Na passada sexta-feira a empresa de energia Burlington, no estado de Vermont, região da Nova Inglaterra, reportou às autoridades americanas que tinha isolado um computador infetado com malware de origem russa ao qual são atribuídas também infeções em mais de 1.000 computadores do governo federal e do partido democrático de Hillary Clinton.
Com os serviços americanos da Homeland Security a afirmarem que a operação de ataque designada de “Grizzly Steppe” tem como origem -“Russia’s civilian and military intelligence services”, 35 diplomatas russos tiveram ordem de expulsão imediata dos EUA sob protesto do governo de Putin, numa ação punitiva que não ocorria desde os tempos da Guerra Fria entre o ocidente e o bloco Sovietico.
A notícia original foi dada pelo Washington Post, que na versão inicial chegou a afirmar que a rede elétrica foi atacada, o que de facto não aconteceu, porque o computador infetado não estava diretamente afeto a operações de controlo da produção e distribuição de energia.
Grizzly Steppe não corresponde de facto a um tipo especifico de malware, mas sim a um conjunto de ciberataques coordenados que envolvem phishing e diverso malware dirigido ao governo federal e infraestruturas críticas, ao qual a Homeland Security atribui um ataque sincronizado do governo Russo.
Este ataque terá sido realizado em duas fases: numa primeira fase de phishing, e-mails camuflados de senders legítimos americanos conteriam o primeiro malware. Esta vaga, cuja origem é atribuída à FSB, a sucessora do KGB Russo, visava essencialmente o Democratic National Committee e teria por finalidade interferir na campanha presidencial de Hillary Clinton.

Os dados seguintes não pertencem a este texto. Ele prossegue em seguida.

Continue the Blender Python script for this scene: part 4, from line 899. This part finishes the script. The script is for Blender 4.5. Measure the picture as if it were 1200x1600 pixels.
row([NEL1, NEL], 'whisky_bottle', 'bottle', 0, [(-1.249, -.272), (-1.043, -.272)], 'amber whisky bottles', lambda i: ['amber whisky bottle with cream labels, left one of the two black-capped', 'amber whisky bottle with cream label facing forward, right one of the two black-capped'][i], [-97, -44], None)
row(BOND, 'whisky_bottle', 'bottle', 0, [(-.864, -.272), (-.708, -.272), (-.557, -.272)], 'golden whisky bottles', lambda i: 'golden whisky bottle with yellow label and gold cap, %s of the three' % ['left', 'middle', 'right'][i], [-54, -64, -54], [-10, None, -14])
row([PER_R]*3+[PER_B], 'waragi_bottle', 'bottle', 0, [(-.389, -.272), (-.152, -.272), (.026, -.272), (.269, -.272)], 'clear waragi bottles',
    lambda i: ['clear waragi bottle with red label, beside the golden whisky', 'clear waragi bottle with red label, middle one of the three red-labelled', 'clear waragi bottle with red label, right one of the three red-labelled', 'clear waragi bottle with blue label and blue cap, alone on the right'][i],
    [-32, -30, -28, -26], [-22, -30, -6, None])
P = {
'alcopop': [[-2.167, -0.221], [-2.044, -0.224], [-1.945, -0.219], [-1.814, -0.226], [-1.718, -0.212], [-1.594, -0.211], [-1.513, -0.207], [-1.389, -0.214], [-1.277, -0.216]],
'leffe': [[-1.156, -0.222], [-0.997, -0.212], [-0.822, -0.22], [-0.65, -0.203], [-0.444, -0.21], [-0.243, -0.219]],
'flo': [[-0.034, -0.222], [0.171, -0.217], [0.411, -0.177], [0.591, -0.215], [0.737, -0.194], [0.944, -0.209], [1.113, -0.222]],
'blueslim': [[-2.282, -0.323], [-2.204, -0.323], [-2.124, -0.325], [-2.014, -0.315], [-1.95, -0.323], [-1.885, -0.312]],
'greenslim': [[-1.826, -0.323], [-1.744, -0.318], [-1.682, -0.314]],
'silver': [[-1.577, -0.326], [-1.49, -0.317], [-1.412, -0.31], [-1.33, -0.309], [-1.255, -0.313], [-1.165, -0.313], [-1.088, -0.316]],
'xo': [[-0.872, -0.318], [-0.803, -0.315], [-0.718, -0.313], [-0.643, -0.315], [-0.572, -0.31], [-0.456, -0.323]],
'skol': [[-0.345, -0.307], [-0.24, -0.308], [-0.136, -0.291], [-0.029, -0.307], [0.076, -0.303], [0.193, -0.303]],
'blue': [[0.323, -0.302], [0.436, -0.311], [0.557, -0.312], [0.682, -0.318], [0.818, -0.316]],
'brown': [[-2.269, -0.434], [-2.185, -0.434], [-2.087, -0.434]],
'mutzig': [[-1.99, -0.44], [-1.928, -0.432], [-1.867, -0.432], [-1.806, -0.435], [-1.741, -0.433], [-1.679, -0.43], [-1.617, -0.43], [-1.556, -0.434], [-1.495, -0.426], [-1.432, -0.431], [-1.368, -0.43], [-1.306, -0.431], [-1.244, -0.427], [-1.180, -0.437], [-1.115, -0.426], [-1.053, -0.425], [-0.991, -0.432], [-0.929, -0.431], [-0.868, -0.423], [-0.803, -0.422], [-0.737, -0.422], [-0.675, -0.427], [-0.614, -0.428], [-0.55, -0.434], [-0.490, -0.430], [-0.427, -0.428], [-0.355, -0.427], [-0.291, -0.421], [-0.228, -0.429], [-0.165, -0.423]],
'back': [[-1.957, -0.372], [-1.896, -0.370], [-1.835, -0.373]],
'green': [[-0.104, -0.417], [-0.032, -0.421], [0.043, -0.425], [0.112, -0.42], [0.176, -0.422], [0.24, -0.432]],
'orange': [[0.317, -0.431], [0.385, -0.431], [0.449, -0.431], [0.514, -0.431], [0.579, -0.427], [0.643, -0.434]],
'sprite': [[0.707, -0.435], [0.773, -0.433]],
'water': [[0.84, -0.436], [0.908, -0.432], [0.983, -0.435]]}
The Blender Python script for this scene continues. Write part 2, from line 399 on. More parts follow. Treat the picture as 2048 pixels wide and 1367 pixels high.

Uma segunda vaga de ataques teria tido o objetivo de conseguir passwords críticas de membros seniores do governo federal, do Pentágno e da NATO, utilizando um webmail falso (APT 28). Esse ataque é atribuído à GRU, os serviços de informação militares russos e ocorreu entre a primavera e o verão de 2016.
Porque o caso Burlington Electric acionou todos os alarmes
Foto de uma das centrais da Burlington Electric, no estado de Vermont
O anúncio do malware por parte da elétrica de Vermont colocou o nível de alerta de segurança interna americana nos píncaros na passada sexta-feira.
A preocupação sobre a vulnerabilidade das redes elétricas só pode preocupar todos os governos, e o recente caso do ataque russo à empresa ucraniana Prykarpattya Oblenergo não deixa dúvidas de como pode paralisar todo um país e danificar sistemas de distribuição elétrica, cuja reparação ou substituição é demorada.
Apesar dos Estados Unidos não estarem todos integrados dentro da mesma rede elétrica, Vermont pertence ao mesmo sistema integrado que assegura energia em quase todo o nordeste (designada Quebec Interconnection), o que inclui cidades grandes cidades como Boston, Detroit ou Nova Iorque.
Esta mesma rede foi responsável pelo maior apagão da história que atingiu Nova York e outras cidades do nordeste em Agosto de 2003, que deixou algumas destas quase uma semana sem eletricidade e, consequentemente, sem distribuição de água, telecomunicações, transportes e outras infraestruturas dependentes.
A rede elétrica pode ser surpreendentemente frágil a variações súbitas não planeadas. A saída repentina de produção de uma central importante ou de uma linha de transmissão crítica ( N.Y. 2003) é numa primeira fase, aparentemente compensada por outros ativos e circuitos redundantes de rede. No entanto, como o consumo se mantém e se o incidente ocorrer em horas de pico, as estações e linhas podem entrar em sobrecarga e desligam-se, criando um efeito dominó que em minutos pode colocar toda a rede inativa.
Numa rede constituida várias por empresas privadas fortemente restringidas pelas políticas de regulamentação tarifária, a sobredimensão dos ativos não é uma opção empresarial viável na maioria dos paises.
Portugal até pode ser considerado um bom exemplo de robustez de rede elétrica, tanto do lado da reserva de produção como da redundância da distribuição de muito alta voltagem, embora do lado negativo esteja o KWh industrial mais caro da Europa continental, e um dos 4 mais caros ao consumidor domestico (fonte: Eurostat electricity and gas prices 2015)
O problema num grande incidente de rede eletrica é o tempo na reposição do serviço, porque, não existindo um controlo sobre a carga que os consumidores mantêm ligada, esta tem de ser feita progressivamente repondo cada sub-estação enquanto se equilibra a produção, o que conjuntamente com a reparação de avarias entretanto causadas, pode demorar dias a solucionar.
A proteção deste tipo de infraestruturas é assim vital para a segurança nacional de qualquer nação.